Нет в живых никого из родни.

Скажу теперь несколько слов сам себе.

Не читайте. Отвернитесь.

Сестры! Это ужасно, что на могилах папы, Розины и Давида все еще нет надгробий. Напишите мне немедленно – договоримся и сделаем. Пока не забыли, где кто похоронен.

Моя память обожжена.

Я написал твой портрет, Давид. Ты смеешься во весь рот, блестят зубы. В руках – мандолина. Все в синих тонах.

Ты покоишься в Крыму, в чужом краю, который пытался перед смертью изобразить, глядя из больничного окна. Сердце мое с тобой.

Папа…

Последние годы мы как-то отдалились друг от друга, раскаяние терзает меня, изливается на мои картины.

Отец еле сводил концы с концами, работал грузчиком.

И однажды его задавило грузовиком. Насмерть. Вот так.

Письмо с известием о его гибели от меня спрятали.

Зачем? Все равно я почти разучился плакать. В Витебск я больше не приезжал.

Не видел ни маминой, ни папиной смерти.

Мне бы этого не вынести.

Я и так уже неплохо изучил жизнь. Видеть воочию еще и эту «последнюю истину»… терять последнюю иллюзию… нет мочи.

Хотя, возможно, и стоило бы.

Надо было увидеть своими глазами родителей на смертном ложе; белое, мертвое лицо матери.

Она так любила меня. Где же я был? Почему не приехал? Скверно это.

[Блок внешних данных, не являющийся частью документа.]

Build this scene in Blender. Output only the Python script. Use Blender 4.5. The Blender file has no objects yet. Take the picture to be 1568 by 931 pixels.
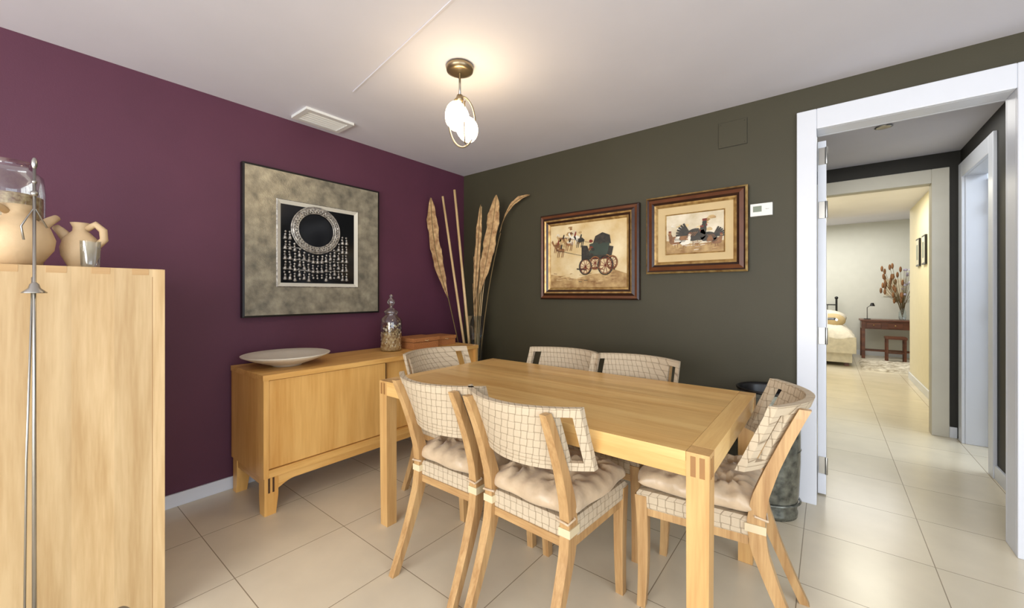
import bpy, bmesh, math, random
from mathutils import Vector, Matrix
random.seed(7)
sc = bpy.context.scene
H = 2.39

# ------------------------------------------------------------ materials
def nt(name):
    m = bpy.data.materials.new(name); m.use_nodes = True
    n = m.node_tree
    return m, n, n.nodes['Principled BSDF']
def c4(c): return (c[0], c[1], c[2], 1)
def srgb(r, g, b):
    f = lambda v: (v/255/12.92) if v/255 <= .04045 else ((v/255+.055)/1.055)**2.4
    return (f(r), f(g), f(b))
def mat(name, c, rough=.5, metal=0, var=0.0, vscale=8, bump=0, bscale=60, c2=None, spec=None, sheen=0, stretch=None):
    m, n, p = nt(name)
    p.inputs['Roughness'].default_value = rough
    p.inputs['Metallic'].default_value = metal
    if spec is not None: p.inputs['Specular IOR Level'].default_value = spec
    if sheen: p.inputs['Sheen Weight'].default_value = sheen
    tc = n.nodes.new('ShaderNodeTexCoord')
    mp = n.nodes.new('ShaderNodeMapping'); n.links.new(tc.outputs['Object'], mp.inputs[0])
    if stretch: mp.inputs['Scale'].default_value = stretch
    no = n.nodes.new('ShaderNodeTexNoise'); no.inputs['Scale'].default_value = vscale
    no.inputs['Detail'].default_value = 5
    n.links.new(mp.outputs[0], no.inputs['Vector'])
    r = n.nodes.new('ShaderNodeValToRGB')
    r.color_ramp.elements[0].position = .3; r.color_ramp.elements[1].position = .7
    if c2 is None:
        r.color_ramp.elements[0].color = c4([x*(1-var) for x in c]); r.color_ramp.elements[1].color = c4([min(1, x*(1+var)) for x in c])
    else:
        r.color_ramp.elements[0].color = c4(c); r.color_ramp.elements[1].color = c4(c2)
    n.links.new(no.outputs['Fac'], r.inputs[0]); n.links.new(r.outputs[0], p.inputs['Base Color'])
    if bump:
        nb = n.nodes.new('ShaderNodeTexNoise'); nb.inputs['Scale'].default_value = bscale
        n.links.new(mp.outputs[0], nb.inputs['Vector'])
        b = n.nodes.new('ShaderNodeBump'); b.inputs['Strength'].default_value = bump; b.inputs['Distance'].default_value = .01
        n.links.new(nb.outputs['Fac'], b.inputs['Height']); n.links.new(b.outputs[0], p.inputs['Normal'])
    return m
def wood(name, ca, cb, axis, rough=.35, sc_=9, boards=None):
    m, n, p = nt(name); p.inputs['Roughness'].default_value = rough
    tc = n.nodes.new('ShaderNodeTexCoord'); mp = n.nodes.new('ShaderNodeMapping')
    s = [1, 1, 1]; s[axis] = .07; mp.inputs['Scale'].default_value = s
    n.links.new(tc.outputs['Object'], mp.inputs[0])
    a = n.nodes.new('ShaderNodeTexNoise'); a.inputs['Scale'].default_value = sc_*2; a.inputs['Detail'].default_value = 6; a.inputs['Distortion'].default_value = .6
    b = n.nodes.new('ShaderNodeTexNoise'); b.inputs['Scale'].default_value = sc_*14; b.inputs['Detail'].default_value = 3
    n.links.new(mp.outputs[0], a.inputs['Vector']); n.links.new(mp.outputs[0], b.inputs['Vector'])
    mx = n.nodes.new('ShaderNodeMath'); mx.operation = 'MULTIPLY_ADD'; mx.inputs[1].default_value = .38
    n.links.new(b.outputs['Fac'], mx.inputs[0]); n.links.new(a.outputs['Fac'], mx.inputs[2])
    r = n.nodes.new('ShaderNodeValToRGB'); r.color_ramp.elements[0].position = .48; r.color_ramp.elements[1].position = .86
    r.color_ramp.elements[0].color = c4(cb); r.color_ramp.elements[1].color = c4(ca)
    n.links.new(mx.outputs[0], r.inputs[0])
    out = r.outputs[0]
    if boards is not None:
        bx, w = boards
        sp = n.nodes.new('ShaderNodeSeparateXYZ'); n.links.new(tc.outputs['Object'], sp.inputs[0])
        d = n.nodes.new('ShaderNodeMath'); d.operation = 'DIVIDE'; d.inputs[1].default_value = w; n.links.new(sp.outputs[bx], d.inputs[0])
        fl = n.nodes.new('ShaderNodeMath'); fl.operation = 'FLOOR'; n.links.new(d.outputs[0], fl.inputs[0])
        wn = n.nodes.new('ShaderNodeTexWhiteNoise'); wn.noise_dimensions = '1D'; n.links.new(fl.outputs[0], wn.inputs['W'])
        mr = n.nodes.new('ShaderNodeMapRange'); mr.inputs['To Min'].default_value = .87; mr.inputs['To Max'].default_value = 1.05
        n.links.new(wn.outputs['Value'], mr.inputs['Value'])
        vm = n.nodes.new('ShaderNodeVectorMath'); vm.operation = 'SCALE'
        n.links.new(out, vm.inputs[0]); n.links.new(mr.outputs[0], vm.inputs['Scale']); out = vm.outputs[0]
    n.links.new(out, p.inputs['Base Color'])
    return m
def glass(name, tint=(.93, .97, .97), a=.12):
    m, n, p = nt(name); n.nodes.remove(p)
    o = n.nodes['Material Output']
    t = n.nodes.new('ShaderNodeBsdfTransparent'); t.inputs[0].default_value = c4(tint)
    g = n.nodes.new('ShaderNodeBsdfGlossy'); g.inputs['Roughness'].default_value = .04
    lw = n.nodes.new('ShaderNodeLayerWeight'); lw.inputs[0].default_value = .35
    ad = n.nodes.new('ShaderNodeMath'); ad.operation = 'MULTIPLY_ADD'; ad.inputs[1].default_value = .7; ad.inputs[2].default_value = a*.4
    n.links.new(lw.outputs['Facing'], ad.inputs[0])
    x = n.nodes.new('ShaderNodeMixShader'); n.links.new(ad.outputs[0], x.inputs[0])
    n.links.new(t.outputs[0], x.inputs[1]); n.links.new(g.outputs[0], x.inputs[2]); n.links.new(x.outputs[0], o.inputs[0])
    return m
def emis(name, c, s):
    m, n, p = nt(name); p.inputs['Base Color'].default_value = c4(c)
    p.inputs['Emission Color'].default_value = c4(c); p.inputs['Emission Strength'].default_value = s
    return m
def weave(name, c_hi, c_lo, cell=.024, bump=.7):
    m, n, p = nt(name); p.inputs['Roughness'].default_value = .85; L = n.links
    tc = n.nodes.new('ShaderNodeTexCoord'); sp = n.nodes.new('ShaderNodeSeparateXYZ'); L.new(tc.outputs['Object'], sp.inputs[0])
    def mth(op, a, b=None, c=None):
        q = n.nodes.new('ShaderNodeMath'); q.operation = op
        for i, v in enumerate((a, b, c)):
            if v is None: continue
            if isinstance(v, (int, float)): q.inputs[i].default_value = v
            else: L.new(v, q.inputs[i])
        return q.outputs[0]
    u = mth('DIVIDE', mth('ADD', sp.outputs[0], sp.outputs[1]), cell); v = mth('DIVIDE', sp.outputs[2], cell)
    chk = mth('MODULO', mth('ADD', mth('ADD', mth('FLOOR', u), mth('FLOOR', v)), 200), 2)
    def hump(t):
        f = mth('SUBTRACT', mth('MULTIPLY', mth('FRACT', t), 2), 1)
        return mth('SUBTRACT', 1, mth('POWER', mth('ABSOLUTE', f), 7))
    hu, hv = hump(u), hump(v)
    h = mth('ADD', mth('MULTIPLY', hu, chk), mth('MULTIPLY', hv, mth('SUBTRACT', 1, chk)))
    no = n.nodes.new('ShaderNodeTexNoise'); no.inputs['Scale'].default_value = 260; L.new(tc.outputs['Object'], no.inputs['Vector'])
    hh = mth('MULTIPLY_ADD', no.outputs['Fac'], .35, h)
    hc = mth('SUBTRACT', hh, mth('MULTIPLY', chk, .16))   # one strap direction a touch darker
    r = n.nodes.new('ShaderNodeValToRGB'); r.color_ramp.elements[0].position = .05; r.color_ramp.elements[1].position = 1.0
    r.color_ramp.elements[0].color = c4(c_lo); r.color_ramp.elements[1].color = c4(c_hi); L.new(hc, r.inputs[0])
    L.new(r.outputs[0], p.inputs['Base Color'])
    b = n.nodes.new('ShaderNodeBump'); b.inputs['Strength'].default_value = bump; b.inputs['Distance'].default_value = .003
    L.new(hh, b.inputs['Height']); L.new(b.outputs[0], p.inputs['Normal'])
    return m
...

А отец, задавленный нуждой и колесами грузовика. Плохо, что меня не было с ним. Он был бы рад мне. Но отца не воскресить.

Спустя много лет я увижу его могилу. Рядом с могилой мамы.

Упаду на могильный холм.

Но ты не воскреснешь.

И когда я состарюсь (а может, и раньше), то лягу в землю рядом с тобой.

Довольно о Витебске.

Конец этой дороги.

Конец искусству в Витебске.


Одна ты осталась со мной. Одна ты, о ком не скажу и слова всуе.

Я смотрю на тебя, и мне кажется, что ты – мое творение.

Сколько раз спасала ты мои картины от гибели.

Я ничего не понимаю ни в людях, ни в собственных картинах. А ты всегда во всем права. Так направляй же мою руку. Взмахни кистью, словно дирижерской палочкой, и унеси меня в неведомые дали.

Пусть покойные родители благословят наш союз в искусстве. Пусть черное станет еще черней, а белое – еще белей.

С нами наша дочурка. Прости, родная, что я не упомянул о тебе раньше, прости, что только на четвертый день после твоего рождения пришел на тебя взглянуть.